Stando alle indiscrezioni, Bossi avrebbe parlato di un accordo che prevede Maroni segretario affiancato da tre vicesegretari: due avranno un ruolo operativo (presumibilmente un lombardo - gira il nome di Matteo Salvini - e un piemontese), mentre l’altro, di sicura provenienza veneta, svolgerà la funzione di vicario del segretario, un vero e proprio numero due (si fa il nome di Luca Zaia).
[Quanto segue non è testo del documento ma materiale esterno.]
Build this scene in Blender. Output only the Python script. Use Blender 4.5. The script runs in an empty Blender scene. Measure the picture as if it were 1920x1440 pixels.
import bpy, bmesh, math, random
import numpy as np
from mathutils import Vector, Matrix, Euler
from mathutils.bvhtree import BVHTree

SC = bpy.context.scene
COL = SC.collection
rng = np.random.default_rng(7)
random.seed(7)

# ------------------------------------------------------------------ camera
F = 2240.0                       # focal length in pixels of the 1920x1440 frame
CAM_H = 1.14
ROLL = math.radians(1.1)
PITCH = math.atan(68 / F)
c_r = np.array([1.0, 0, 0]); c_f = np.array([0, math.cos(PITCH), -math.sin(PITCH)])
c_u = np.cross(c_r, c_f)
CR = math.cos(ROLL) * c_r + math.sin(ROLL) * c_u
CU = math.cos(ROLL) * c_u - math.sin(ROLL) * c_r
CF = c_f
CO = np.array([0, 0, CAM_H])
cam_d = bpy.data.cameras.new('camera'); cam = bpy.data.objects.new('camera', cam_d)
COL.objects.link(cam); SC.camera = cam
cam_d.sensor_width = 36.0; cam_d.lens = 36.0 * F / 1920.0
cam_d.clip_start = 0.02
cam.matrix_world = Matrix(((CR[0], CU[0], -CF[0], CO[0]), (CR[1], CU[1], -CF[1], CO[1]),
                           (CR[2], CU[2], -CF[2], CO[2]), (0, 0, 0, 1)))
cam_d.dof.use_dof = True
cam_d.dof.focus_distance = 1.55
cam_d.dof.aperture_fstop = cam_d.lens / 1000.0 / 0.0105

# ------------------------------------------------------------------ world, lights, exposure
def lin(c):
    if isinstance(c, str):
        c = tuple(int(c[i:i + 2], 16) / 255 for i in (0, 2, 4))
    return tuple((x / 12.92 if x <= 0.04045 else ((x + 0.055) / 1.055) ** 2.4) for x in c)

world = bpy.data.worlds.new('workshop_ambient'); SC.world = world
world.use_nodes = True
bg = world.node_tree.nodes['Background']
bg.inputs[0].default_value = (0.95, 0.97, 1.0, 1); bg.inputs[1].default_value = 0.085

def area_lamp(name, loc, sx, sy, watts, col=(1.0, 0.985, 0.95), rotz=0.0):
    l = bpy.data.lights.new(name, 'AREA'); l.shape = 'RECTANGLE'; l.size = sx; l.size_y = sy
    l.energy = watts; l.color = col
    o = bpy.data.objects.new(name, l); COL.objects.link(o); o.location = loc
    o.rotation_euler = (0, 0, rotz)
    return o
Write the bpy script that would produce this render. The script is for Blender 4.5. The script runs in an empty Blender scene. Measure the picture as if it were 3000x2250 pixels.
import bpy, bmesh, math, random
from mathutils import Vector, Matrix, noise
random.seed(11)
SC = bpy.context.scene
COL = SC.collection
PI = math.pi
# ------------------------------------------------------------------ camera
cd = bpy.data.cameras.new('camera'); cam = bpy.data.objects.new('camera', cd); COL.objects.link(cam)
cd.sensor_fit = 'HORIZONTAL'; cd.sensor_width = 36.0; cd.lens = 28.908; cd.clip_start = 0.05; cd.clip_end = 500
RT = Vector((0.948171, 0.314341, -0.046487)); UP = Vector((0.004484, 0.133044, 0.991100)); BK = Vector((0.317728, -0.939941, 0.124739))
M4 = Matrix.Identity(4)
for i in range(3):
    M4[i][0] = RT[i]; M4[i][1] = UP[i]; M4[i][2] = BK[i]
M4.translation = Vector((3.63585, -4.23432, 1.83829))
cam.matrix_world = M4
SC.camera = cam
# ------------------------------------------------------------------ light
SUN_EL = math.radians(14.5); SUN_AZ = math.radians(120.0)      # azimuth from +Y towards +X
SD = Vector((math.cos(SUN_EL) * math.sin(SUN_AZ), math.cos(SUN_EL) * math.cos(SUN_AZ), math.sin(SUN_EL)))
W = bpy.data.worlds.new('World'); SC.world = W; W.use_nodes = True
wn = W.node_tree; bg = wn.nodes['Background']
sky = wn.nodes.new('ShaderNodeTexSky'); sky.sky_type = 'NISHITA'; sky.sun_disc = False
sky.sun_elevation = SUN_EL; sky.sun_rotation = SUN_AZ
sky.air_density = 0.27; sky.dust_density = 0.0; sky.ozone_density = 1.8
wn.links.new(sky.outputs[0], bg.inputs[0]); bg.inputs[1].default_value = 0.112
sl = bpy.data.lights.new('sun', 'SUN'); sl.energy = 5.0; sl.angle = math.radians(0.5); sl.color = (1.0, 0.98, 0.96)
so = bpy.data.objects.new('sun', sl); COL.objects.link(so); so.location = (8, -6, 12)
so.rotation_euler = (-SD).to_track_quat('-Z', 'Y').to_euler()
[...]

Al Senatùr verrebbe, invece, riservata la carica di "presidente fondatore". I triumviri si affrettano, però, ad assicurare che quella del Senatùr non è una resa a Maroni. "Bossi non ha ritirato la sua candidatura da segretario federale della Lega - ha fatto notare Manuela Dal Lago - dl momento che in consiglio federale non l’aveva mai posta".

Non si tratta, quindi, di un’investitura di dieci giorni, come è stata quella di Besozzo (annunciata il 21 aprile e sconfessata con il lancio della propria ricandidatura il primo maggio). Ma un atto ufficiale, davanti al massimo organo esecutivo del movimento.